__Do this__: Locate the line containing "M['vinyl'] = mat('navy_vinyl', (41, 52, 80), .5, .45, .08, 500)" in the material below; repeat it and every line after it, exactly as written.
····················
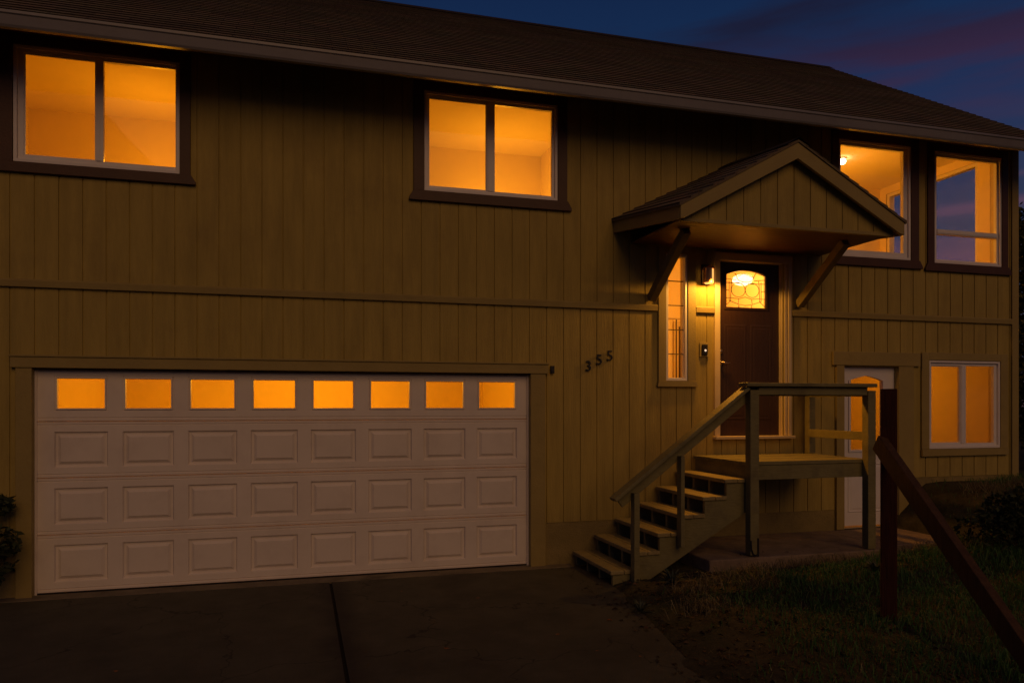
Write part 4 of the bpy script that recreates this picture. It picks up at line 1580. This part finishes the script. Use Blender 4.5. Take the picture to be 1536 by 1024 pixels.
def weed(loc, s, label, seed):
    rnd = random.Random(seed)
    m = MB()
    x, y = loc
    z = max(0.0, ground_z(x, y)) + 0.0
    for k in range(70):
        a = rnd.uniform(0, 6.28)
        l = s * rnd.uniform(0.5, 1.0)
        e_ = rnd.uniform(0.25, 1.2)
        u = Vector((math.cos(a) * math.cos(e_), math.sin(a) * math.cos(e_), math.sin(e_)))
        v = Vector((-math.sin(a), math.cos(a), 0)) * l * 0.045
        o_ = Vector((x, y, z))
        mid = o_ + u * l * 0.55
        tip = o_ + u * l - Vector((0, 0, l * 0.18))
        m.face([o_ - v * 0.4, o_ + v * 0.4, mid + v, mid - v])
        m.face([mid - v, mid + v, tip])
    tag(obj('weed', m, M_WEED, fix=False, origin=(x, y, z)), label, 'weed')


weed((2.86, -2.05), 0.17, 'grey green spiky weed at the edge of the driveway below the stairs', 1)
weed((3.50, -1.42), 0.22, 'pale weed clump under the lower stair stringer', 2)
weed((5.25, -2.15), 0.22, 'grey green weed on the lawn left of the brown timber post', 3)


def fallen_leaf(x, y, r, label, group, seed):
    rnd = random.Random(seed)
    m = MB()
    n = 11
    a0 = rnd.uniform(0, 6.28)
    pts = []
    for k in range(n):
        a = a0 + 2 * math.pi * k / n
        rr = r * (1.0 if k % 2 == 0 else 0.5) * rnd.uniform(0.8, 1.2)
        pts.append((x + rr * math.cos(a), y + rr * math.sin(a), 0.004 + 0.3 * r * rnd.random()))
    c = (x, y, 0.005)
    for k in range(n):
        m.face([c, pts[k], pts[(k + 1) % n]])
    tag(obj('fallen_leaf', m, M_ORANGELEAF, origin=(x, y, 0)), label, 'leaf', group)


fallen_leaf(1.72, -3.57, 0.050, 'large orange fallen leaf on the driveway near the bottom of the photo', 'fallen leaves on the driveway', 1)
for i, (x, y) in enumerate([(2.1, -2.9), (1.95, -2.45), (1.05, -2.55), (2.35, -3.1), (1.6, -1.2), (2.5, -2.2), (0.95, -0.75), (-1.2, -2.4)]):
    fallen_leaf(x, y, 0.014 + 0.006 * (i % 3), 'tiny dry fallen leaf lying on the dark driveway', 'fallen leaves on the driveway', 10 + i)

# ------------------------------------------------------------------ render settings
scene.render.engine = 'CYCLES'
scene.cycles.use_denoising = True
try:
    scene.cycles.denoiser = 'OPENIMAGEDENOISE'
except Exception:
    pass
scene.cycles.max_bounces = 8
scene.cycles.diffuse_bounces = 5
scene.cycles.transparent_max_bounces = 12
scene.cycles.sample_clamp_indirect = 4.0
scene.cycles.caustics_reflective = False
scene.cycles.caustics_refractive = False
scene.view_settings.view_transform = 'Standard'
scene.view_settings.look = 'None'
scene.view_settings.exposure = 0.0
scene.view_settings.gamma = 1.0
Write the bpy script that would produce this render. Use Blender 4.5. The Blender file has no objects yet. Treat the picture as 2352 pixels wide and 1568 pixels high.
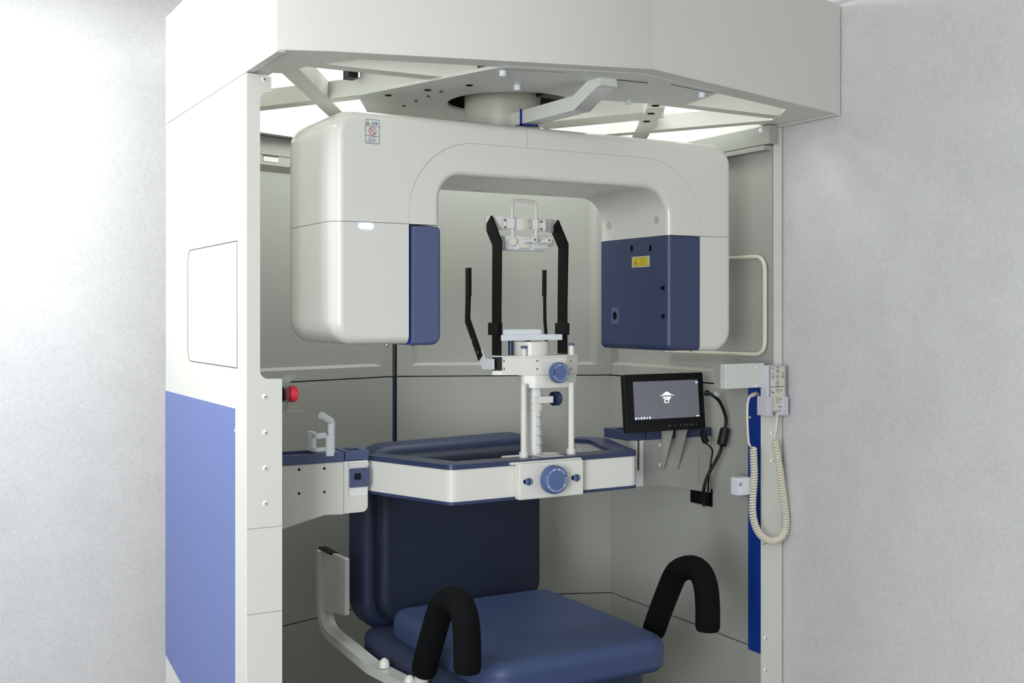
import bpy, bmesh, math, random
from mathutils import Vector, Matrix
C = bpy.context.scene.collection
PI = math.pi
H = 1.35                       # camera height
F = 2600.0                     # focal length in pixels (2352 wide frame)
TH = math.atan(1466/2600.0)    # camera yaw against the cabin's depth axis
VW = (math.sin(TH), math.cos(TH)); RT = (math.cos(TH), -math.sin(TH))

def P(px, py, X=None, Y=None, Z=None):
    """photo pixel -> point on a plane of the cabin"""
    a = (px-1176)/F
    d = (VW[0]+RT[0]*a, VW[1]+RT[1]*a, (720-py)/F)
    if X is not None: t = X/d[0]
    elif Y is not None: t = Y/d[1]
    else: t = (Z-H)/d[2]
    return Vector((d[0]*t, d[1]*t, d[2]*t+H))

# ------------------------------------------------------------------ materials
def lin(c):
    return tuple(((v/255)/12.92 if v/255 <= .04045 else ((v/255+.055)/1.055)**2.4) for v in c)
def mat(name, rgb, rough=.5, spec=.5, bump=0, scale=300, var=0, metallic=0, coat=0, emit=0, trans=0, alpha=1, sss=0):
    m = bpy.data.materials.new(name); m.use_nodes = True
    nt = m.node_tree; b = nt.nodes['Principled BSDF']
    col = lin(rgb)
    b.inputs['Base Color'].default_value = (*col, 1)
    b.inputs['Roughness'].default_value = rough
    b.inputs['Specular IOR Level'].default_value = spec
    b.inputs['Metallic'].default_value = metallic
    b.inputs['Coat Weight'].default_value = coat
    b.inputs['Transmission Weight'].default_value = trans
    b.inputs['Alpha'].default_value = alpha
    if sss:
        b.inputs['Subsurface Weight'].default_value = sss
        b.inputs['Subsurface Radius'].default_value = (.01, .01, .01)
    if emit:
        b.inputs['Emission Color'].default_value = (*col, 1); b.inputs['Emission Strength'].default_value = emit
    tc = nt.nodes.new('ShaderNodeTexCoord')
    n = nt.nodes.new('ShaderNodeTexNoise'); n.inputs['Scale'].default_value = scale; n.inputs['Detail'].default_value = 4
    nt.links.new(tc.outputs['Object'], n.inputs['Vector'])
    if bump:
        bp = nt.nodes.new('ShaderNodeBump'); bp.inputs['Strength'].default_value = bump; bp.inputs['Distance'].default_value = .002
        nt.links.new(n.outputs['Fac'], bp.inputs['Height']); nt.links.new(bp.outputs['Normal'], b.inputs['Normal'])
    if var:
        r = nt.nodes.new('ShaderNodeValToRGB')
        r.color_ramp.elements[0].position = .3; r.color_ramp.elements[1].position = .7
        r.color_ramp.elements[0].color = (*[c*(1-var) for c in col], 1)
        r.color_ramp.elements[1].color = (*[min(1, c*(1+var)) for c in col], 1)
        nt.links.new(n.outputs['Fac'], r.inputs['Fac']); nt.links.new(r.outputs['Color'], b.inputs['Base Color'])
    return m
M = {}
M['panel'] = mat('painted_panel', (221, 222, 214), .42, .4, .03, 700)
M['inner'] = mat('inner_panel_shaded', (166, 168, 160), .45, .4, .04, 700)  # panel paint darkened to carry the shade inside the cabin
M['shell'] = mat('glossy_shell', (216, 217, 209), .22, .5, coat=.25)
M['white'] = mat('white_plastic', (228, 228, 220), .32, .5)
M['bright'] = mat('bright_white', (238, 240, 240), .35, .5)
M['milky'] = mat('milky_plastic', (232, 238, 242), .35, .5, sss=.4)
M['lilac'] = mat('lilac_panel', (114, 129, 184), .6, .3, .05, 600)
M['blue'] = mat('slate_blue_plastic', (80, 92, 128), .42, .5, .05, 900)
M['deep'] = mat('dark_blue_plastic', (54, 64, 98), .42, .5, .05, 900)
M['edge'] = mat('navy_edging', (46, 58, 94), .3, .5)
M['strip'] = mat('royal_blue_panel', (8, 52, 138), .5, .4)
M['knob'] = mat('knob_blue', (86, 107, 154), .38, .5, .05, 900)
M['navyknob'] = mat('knob_navy', (44, 60, 92), .4, .5)
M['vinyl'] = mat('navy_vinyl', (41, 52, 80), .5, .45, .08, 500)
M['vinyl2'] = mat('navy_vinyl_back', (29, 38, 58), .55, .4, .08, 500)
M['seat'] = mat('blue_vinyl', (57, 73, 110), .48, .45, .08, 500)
M['black'] = mat('black_plastic', (13, 13, 14), .5, .3)
M['matte'] = mat('black_bar', (13, 12, 12), .5, .2)
M['foam'] = mat('black_foam', (14, 15, 16), .85, .1, .35, 700)
M['hole'] = mat('dark_hole', (14, 14, 14), .8, .1)
M['seam'] = mat('seam_dark', (90, 86, 72), .8, .1)
M['steel'] = mat('screw_steel', (150, 130, 112), .35, .5, metallic=.9)
M['silver'] = mat('silver_steel', (200, 200, 196), .3, .5, metallic=.6)
M['chrome'] = mat('chrome', (200, 200, 205), .12, .5, metallic=1)
M['cream'] = mat('cream_cord', (226, 221, 204), .5, .4)
M['cable'] = mat('black_cable', (14, 14, 15), .5, .4)
M['red'] = mat('red_button', (240, 60, 72), .3, .5)
M['clear'] = mat('clear_acrylic', (235, 242, 246), .12, .5, trans=.85)
M['screen'] = mat('screen_grey', (90, 93, 98), .35, .4, emit=.56)
M['glow'] = mat('screen_white', (238, 241, 248), .5, .3, emit=1.1)
M['icon'] = mat('icon_blue', (150, 180, 235), .5, .3, emit=1.0)
M['led'] = mat('led_light', (150, 170, 255), .4, .3, emit=3.2)
M['green'] = mat('green_led', (60, 190, 70), .4, .3, emit=.8)
M['print'] = mat('print_grey', (150, 150, 152), .6, .2)
M['ink'] = mat('ink_dark', (38, 42, 46), .7, .2)
M['inkblue'] = mat('ink_blue', (52, 62, 128), .7, .2)
M['inkwhite'] = mat('ink_white', (210, 218, 232), .6, .2)
M['redink'] = mat('ink_red', (205, 40, 70), .6, .2)
M['yellow'] = mat('label_yellow', (205, 188, 50), .5, .3)
M['sticker'] = mat('sticker_white', (208, 214, 214), .4, .4)
M['scale'] = mat('scale_label', (226, 225, 212), .5, .3)
M['controller'] = mat('controller_grey', (206, 207, 214), .45, .4)
M['beige'] = mat('column_beige', (190, 188, 174), .35, .5)
M['keypad'] = mat('keypad_cream', (214, 213, 198), .5, .3)
M['frame'] = mat('frame_white', (214, 216, 210), .35, .5)
M['floor'] = mat('floor_vinyl', (92, 90, 84), .5, .4, var=.05, scale=20)
M['ceil'] = mat('ceiling_white', (240, 240, 236), .9, .2)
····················
__Solution to the problem__:
M['vinyl'] = mat('navy_vinyl', (41, 52, 80), .5, .45, .08, 500)
M['vinyl2'] = mat('navy_vinyl_back', (29, 38, 58), .55, .4, .08, 500)
M['seat'] = mat('blue_vinyl', (57, 73, 110), .48, .45, .08, 500)
M['black'] = mat('black_plastic', (13, 13, 14), .5, .3)
M['matte'] = mat('black_bar', (13, 12, 12), .5, .2)
M['foam'] = mat('black_foam', (14, 15, 16), .85, .1, .35, 700)
M['hole'] = mat('dark_hole', (14, 14, 14), .8, .1)
M['seam'] = mat('seam_dark', (90, 86, 72), .8, .1)
M['steel'] = mat('screw_steel', (150, 130, 112), .35, .5, metallic=.9)
M['silver'] = mat('silver_steel', (200, 200, 196), .3, .5, metallic=.6)
M['chrome'] = mat('chrome', (200, 200, 205), .12, .5, metallic=1)
M['cream'] = mat('cream_cord', (226, 221, 204), .5, .4)
M['cable'] = mat('black_cable', (14, 14, 15), .5, .4)
M['red'] = mat('red_button', (240, 60, 72), .3, .5)
M['clear'] = mat('clear_acrylic', (235, 242, 246), .12, .5, trans=.85)
M['screen'] = mat('screen_grey', (90, 93, 98), .35, .4, emit=.56)
M['glow'] = mat('screen_white', (238, 241, 248), .5, .3, emit=1.1)
M['icon'] = mat('icon_blue', (150, 180, 235), .5, .3, emit=1.0)
M['led'] = mat('led_light', (150, 170, 255), .4, .3, emit=3.2)
M['green'] = mat('green_led', (60, 190, 70), .4, .3, emit=.8)
M['print'] = mat('print_grey', (150, 150, 152), .6, .2)
M['ink'] = mat('ink_dark', (38, 42, 46), .7, .2)
M['inkblue'] = mat('ink_blue', (52, 62, 128), .7, .2)
M['inkwhite'] = mat('ink_white', (210, 218, 232), .6, .2)
M['redink'] = mat('ink_red', (205, 40, 70), .6, .2)
M['yellow'] = mat('label_yellow', (205, 188, 50), .5, .3)
M['sticker'] = mat('sticker_white', (208, 214, 214), .4, .4)
M['scale'] = mat('scale_label', (226, 225, 212), .5, .3)
M['controller'] = mat('controller_grey', (206, 207, 214), .45, .4)
M['beige'] = mat('column_beige', (190, 188, 174), .35, .5)
M['keypad'] = mat('keypad_cream', (214, 213, 198), .5, .3)
M['frame'] = mat('frame_white', (214, 216, 210), .35, .5)
M['floor'] = mat('floor_vinyl', (92, 90, 84), .5, .4, var=.05, scale=20)
M['ceil'] = mat('ceiling_white', (240, 240, 236), .9, .2)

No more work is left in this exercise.